Teléfono, queso y zapatos


   Les voy a contar una historia con final extraño pero feliz.

   Ayer me di cuenta de que había extraviado mi celular. Busqué, busqué, busqué y no apareció. Pensé en lo que hice, los lugares en donde estuve y nada. Puse a todos a buscar el bendito celular. Hasta acudí a José Gregorio de la Rivera, que tiene el don de hacer aparecer los objetos perdidos y le recé para que hiciera su milagro. Le prendí una vela. Le volví a rezar. Busqué en el armario, en el abecedario, debajo del carro, en el negro en el blanco, en los libros de historia, en las revistas, en la radio. Busqué por las calles, en donde mi madre, detrás de los cuadros, en mi monedero, en dos mil religiones. Lo busqué hasta en mis tuits. Llamé a mi vecina, a mi hermano y al lugar de los quesos al que había ido el día anterior. Me atendió una muchacha que inmediatamente le preguntó al de la caja y pude escuchar a lo lejos un rotundo NO seco, despiadado e incólume. Sentí que mi telefonito ya era una mortadela Galaxy.
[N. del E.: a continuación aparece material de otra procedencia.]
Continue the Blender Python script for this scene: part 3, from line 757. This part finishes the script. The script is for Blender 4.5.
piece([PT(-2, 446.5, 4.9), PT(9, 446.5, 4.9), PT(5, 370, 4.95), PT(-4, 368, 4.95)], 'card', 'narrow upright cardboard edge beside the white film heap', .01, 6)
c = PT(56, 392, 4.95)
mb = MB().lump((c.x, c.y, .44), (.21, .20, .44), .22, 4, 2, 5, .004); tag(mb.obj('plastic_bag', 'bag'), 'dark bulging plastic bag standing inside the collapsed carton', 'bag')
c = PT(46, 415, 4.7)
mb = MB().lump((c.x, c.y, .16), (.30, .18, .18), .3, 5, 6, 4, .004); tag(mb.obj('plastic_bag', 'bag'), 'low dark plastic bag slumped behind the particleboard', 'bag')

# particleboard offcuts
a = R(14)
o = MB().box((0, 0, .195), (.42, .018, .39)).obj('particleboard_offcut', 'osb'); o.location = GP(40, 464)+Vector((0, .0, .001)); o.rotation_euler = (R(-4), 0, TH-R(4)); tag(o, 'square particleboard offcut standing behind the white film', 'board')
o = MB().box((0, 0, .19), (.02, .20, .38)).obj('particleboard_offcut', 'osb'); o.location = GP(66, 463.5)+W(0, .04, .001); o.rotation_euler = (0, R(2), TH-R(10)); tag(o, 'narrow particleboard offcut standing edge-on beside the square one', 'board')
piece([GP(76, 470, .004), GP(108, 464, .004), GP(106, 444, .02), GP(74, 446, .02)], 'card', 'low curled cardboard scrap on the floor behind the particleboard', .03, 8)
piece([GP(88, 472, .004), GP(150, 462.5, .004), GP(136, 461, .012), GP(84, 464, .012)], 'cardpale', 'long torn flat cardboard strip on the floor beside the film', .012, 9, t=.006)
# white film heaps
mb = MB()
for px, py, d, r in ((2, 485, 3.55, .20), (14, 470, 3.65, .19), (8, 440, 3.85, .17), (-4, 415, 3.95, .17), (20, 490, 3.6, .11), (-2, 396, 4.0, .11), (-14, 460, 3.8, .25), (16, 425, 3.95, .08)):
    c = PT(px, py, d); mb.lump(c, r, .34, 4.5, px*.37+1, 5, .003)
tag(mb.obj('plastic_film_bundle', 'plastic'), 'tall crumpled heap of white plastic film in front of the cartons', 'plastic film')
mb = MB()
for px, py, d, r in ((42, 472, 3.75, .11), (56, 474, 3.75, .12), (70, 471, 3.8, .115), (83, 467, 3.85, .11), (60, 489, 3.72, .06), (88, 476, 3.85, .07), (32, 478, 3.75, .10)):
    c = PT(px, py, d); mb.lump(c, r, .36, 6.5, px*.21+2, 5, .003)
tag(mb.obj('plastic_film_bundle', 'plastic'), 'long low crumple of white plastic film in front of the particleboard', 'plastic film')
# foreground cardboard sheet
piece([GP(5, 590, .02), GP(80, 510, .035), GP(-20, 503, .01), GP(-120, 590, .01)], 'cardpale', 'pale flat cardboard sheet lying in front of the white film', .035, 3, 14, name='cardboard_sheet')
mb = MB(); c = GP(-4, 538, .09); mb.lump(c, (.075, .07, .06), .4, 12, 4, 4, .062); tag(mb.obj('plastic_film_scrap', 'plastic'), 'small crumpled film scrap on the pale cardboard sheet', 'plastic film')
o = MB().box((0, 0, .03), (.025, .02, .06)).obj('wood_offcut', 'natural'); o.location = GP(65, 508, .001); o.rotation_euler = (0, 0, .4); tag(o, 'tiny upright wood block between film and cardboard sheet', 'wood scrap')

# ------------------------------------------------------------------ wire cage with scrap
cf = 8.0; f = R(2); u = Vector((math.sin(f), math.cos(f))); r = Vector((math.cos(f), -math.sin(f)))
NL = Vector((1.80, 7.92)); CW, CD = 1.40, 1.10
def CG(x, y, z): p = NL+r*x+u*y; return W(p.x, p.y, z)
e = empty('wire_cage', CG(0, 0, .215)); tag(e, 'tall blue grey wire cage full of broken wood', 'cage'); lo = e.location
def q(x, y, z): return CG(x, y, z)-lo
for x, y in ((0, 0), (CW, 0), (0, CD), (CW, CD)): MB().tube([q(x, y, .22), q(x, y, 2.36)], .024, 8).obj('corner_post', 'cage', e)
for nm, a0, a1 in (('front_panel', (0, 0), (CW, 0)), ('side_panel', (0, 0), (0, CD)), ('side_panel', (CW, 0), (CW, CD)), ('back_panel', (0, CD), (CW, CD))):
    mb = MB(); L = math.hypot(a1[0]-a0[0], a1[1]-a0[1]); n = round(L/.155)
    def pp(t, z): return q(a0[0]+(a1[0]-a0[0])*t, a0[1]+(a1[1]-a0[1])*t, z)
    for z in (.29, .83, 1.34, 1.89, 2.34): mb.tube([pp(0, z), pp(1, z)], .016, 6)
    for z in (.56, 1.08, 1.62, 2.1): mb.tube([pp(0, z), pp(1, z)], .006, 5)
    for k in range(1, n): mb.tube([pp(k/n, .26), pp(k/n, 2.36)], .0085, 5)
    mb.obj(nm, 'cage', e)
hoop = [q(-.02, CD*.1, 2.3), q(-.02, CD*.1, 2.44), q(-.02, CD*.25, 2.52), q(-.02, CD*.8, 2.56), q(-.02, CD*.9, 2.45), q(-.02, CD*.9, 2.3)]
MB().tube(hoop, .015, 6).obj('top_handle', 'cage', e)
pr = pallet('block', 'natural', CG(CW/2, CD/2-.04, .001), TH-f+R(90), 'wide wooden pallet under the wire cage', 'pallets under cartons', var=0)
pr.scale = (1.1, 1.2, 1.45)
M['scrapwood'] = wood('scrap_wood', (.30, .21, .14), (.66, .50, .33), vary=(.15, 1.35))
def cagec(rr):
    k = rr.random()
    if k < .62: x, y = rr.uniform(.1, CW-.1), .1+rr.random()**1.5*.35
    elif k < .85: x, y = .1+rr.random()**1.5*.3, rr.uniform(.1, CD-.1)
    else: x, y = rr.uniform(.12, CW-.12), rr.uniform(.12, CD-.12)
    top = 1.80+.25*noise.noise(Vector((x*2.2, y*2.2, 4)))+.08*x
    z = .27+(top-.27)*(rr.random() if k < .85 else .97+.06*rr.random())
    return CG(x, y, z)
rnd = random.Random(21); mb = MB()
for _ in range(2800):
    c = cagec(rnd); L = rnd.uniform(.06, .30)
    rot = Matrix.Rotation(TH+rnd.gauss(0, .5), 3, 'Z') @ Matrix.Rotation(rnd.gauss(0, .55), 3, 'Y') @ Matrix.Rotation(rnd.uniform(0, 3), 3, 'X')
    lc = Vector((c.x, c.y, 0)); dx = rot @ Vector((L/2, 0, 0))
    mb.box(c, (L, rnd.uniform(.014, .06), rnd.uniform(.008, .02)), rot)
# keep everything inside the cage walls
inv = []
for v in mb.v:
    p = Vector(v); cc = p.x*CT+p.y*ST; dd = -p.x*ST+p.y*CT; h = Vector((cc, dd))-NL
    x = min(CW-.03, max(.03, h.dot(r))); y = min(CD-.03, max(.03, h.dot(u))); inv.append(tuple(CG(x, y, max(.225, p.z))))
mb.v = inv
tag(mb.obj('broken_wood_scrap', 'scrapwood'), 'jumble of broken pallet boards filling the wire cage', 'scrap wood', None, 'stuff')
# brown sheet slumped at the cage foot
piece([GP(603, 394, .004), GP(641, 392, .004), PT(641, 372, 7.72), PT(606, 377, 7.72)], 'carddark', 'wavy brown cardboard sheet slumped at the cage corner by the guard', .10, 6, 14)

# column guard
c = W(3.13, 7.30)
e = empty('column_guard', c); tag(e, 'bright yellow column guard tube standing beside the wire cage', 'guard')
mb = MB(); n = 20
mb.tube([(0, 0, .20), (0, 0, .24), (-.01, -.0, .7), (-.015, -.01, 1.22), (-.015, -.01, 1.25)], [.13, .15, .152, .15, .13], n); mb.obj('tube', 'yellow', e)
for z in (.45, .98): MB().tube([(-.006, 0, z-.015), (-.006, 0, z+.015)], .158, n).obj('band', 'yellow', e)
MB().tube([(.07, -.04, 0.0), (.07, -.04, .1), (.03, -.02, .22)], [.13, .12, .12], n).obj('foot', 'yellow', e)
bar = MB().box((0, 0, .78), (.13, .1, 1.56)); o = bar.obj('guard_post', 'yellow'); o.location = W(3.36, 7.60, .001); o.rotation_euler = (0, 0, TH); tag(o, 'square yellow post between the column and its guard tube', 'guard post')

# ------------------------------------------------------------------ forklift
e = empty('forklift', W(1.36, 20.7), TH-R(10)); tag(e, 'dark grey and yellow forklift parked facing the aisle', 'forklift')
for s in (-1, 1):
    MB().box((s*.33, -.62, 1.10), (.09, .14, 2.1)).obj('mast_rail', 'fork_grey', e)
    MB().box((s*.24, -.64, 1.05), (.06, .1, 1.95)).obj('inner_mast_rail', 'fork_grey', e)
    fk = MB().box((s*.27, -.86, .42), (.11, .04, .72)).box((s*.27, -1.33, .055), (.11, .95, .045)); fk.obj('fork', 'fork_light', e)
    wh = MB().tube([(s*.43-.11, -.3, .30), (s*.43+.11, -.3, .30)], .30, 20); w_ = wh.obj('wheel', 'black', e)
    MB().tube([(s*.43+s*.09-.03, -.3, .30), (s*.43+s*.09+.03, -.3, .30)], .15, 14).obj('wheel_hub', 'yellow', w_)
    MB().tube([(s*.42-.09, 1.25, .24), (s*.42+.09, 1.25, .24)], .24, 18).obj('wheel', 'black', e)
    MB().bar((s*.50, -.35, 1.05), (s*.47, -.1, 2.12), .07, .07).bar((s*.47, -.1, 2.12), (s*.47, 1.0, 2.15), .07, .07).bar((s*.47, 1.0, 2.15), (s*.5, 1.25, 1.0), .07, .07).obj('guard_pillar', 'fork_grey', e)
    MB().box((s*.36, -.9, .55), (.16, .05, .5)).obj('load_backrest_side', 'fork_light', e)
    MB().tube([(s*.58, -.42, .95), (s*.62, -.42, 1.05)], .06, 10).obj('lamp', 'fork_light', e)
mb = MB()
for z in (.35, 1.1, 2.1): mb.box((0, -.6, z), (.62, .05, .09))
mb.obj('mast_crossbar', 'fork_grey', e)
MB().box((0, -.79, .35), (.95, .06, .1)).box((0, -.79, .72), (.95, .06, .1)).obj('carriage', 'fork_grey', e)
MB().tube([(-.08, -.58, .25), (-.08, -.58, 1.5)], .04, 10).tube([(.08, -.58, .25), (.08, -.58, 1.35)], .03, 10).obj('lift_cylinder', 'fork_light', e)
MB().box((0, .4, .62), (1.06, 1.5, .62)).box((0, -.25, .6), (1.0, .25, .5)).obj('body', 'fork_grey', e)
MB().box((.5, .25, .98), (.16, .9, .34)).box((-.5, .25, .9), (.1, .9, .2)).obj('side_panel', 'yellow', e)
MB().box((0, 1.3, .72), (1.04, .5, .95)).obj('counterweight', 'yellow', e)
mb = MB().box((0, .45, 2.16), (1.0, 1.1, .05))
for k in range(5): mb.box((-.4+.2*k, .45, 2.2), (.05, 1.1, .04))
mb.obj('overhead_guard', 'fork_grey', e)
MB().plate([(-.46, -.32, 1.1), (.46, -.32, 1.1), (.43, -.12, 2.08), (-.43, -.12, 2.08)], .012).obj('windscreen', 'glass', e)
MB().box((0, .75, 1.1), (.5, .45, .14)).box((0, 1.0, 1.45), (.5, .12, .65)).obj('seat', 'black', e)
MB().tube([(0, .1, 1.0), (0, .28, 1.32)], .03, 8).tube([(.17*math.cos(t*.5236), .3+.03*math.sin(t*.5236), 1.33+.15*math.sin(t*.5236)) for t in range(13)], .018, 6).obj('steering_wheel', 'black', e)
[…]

   Volví a hacer memoria: Antes de salir a celebrar el día de la madre, envié un par de mensajes de felicitación. Acto seguido, me fui a un almuerzo. Cumplido el protocolo de inicio, nos sentamos a tomar un vino, comer unos aperitivos, conversar y disfrutar de la comida.   En algún momento, mientras llenaba una copa de vino, ésta se desparramó por la mesa, se rompió y el vino fue a dar al piso.   Una vez todo limpio, me percato de que mis zapatos blancos están manchados con el preciado líquido y procedo a quitármelos rapidamente para lavarlos en la batea (me la prestaron). Recuerdo haberles quitado las trenzas y remojarlas por un minuto. Me quedé descalza. Ya en casa y con el vino en mi cabeza, el día continuó sin ninguna pista. Llegó la noche y fui a casa de unos amigos. Los domingos vemos GOT juntos.

   Ese fue otro de los lugares a escudriñar pero también había quedado descartado. Seguía pensando en el señor de los quesos. Pero NO, algo me decía que él no podia haberse “embutido” mi celular. No parece ser de esos. Insistí en el carro, mis amigos, mi hermano, mi casa. Decidí no darme mala vida. Era un buen teléfono. Tenía esa capacidad de memoria que a mí me falta. Lo extrañaría. Comencé a avisar a mi gente para que me eliminara del whatsapp hasta nuevo aviso, también me dediqué a cambiar todas las claves de mis aplicaciones. Triste, desolada pero haciéndome la desentendida, llegó el siguiente día que es el de hoy.

   Abrí los ojos a las 2:55 a. m. De la nada, mi mente me llevó a recordar que en efecto NO me había llevado el celular al lugar de los quesos. Poco a poco mi mente se esclareció y tuve una regresión increíble. Parecía la señora cuervo de los tres ojos. De repente tuve una visión. Me levanté de la cama, fui a hacer pis (siempre debo hacer pis), regresé a mi habitación y para darle más suspenso al asunto, tomé una linterna para no encender la luz. Abrí mi closet, saqué los zapatos blancos que se empaparon de vino y ¡VOILÀ ! mi pequeño, blanquito, precioso y preciado telefonito, estaba allí, dentro de uno de los zapatos. Guardadito como un tesoro, calladito, completico, perfecto. Lo puse a cargar y me volví a acostar hasta que caí en el más profundo de los sueños. No sin antes agradecer al universo, a Dios, al Santo de la estampita, a mi mamá, a mi vecina, a mi hermano y al señor de todos los quesos del mundo entero mundial. Ahora lo que no recuerdo son las claves que cambié.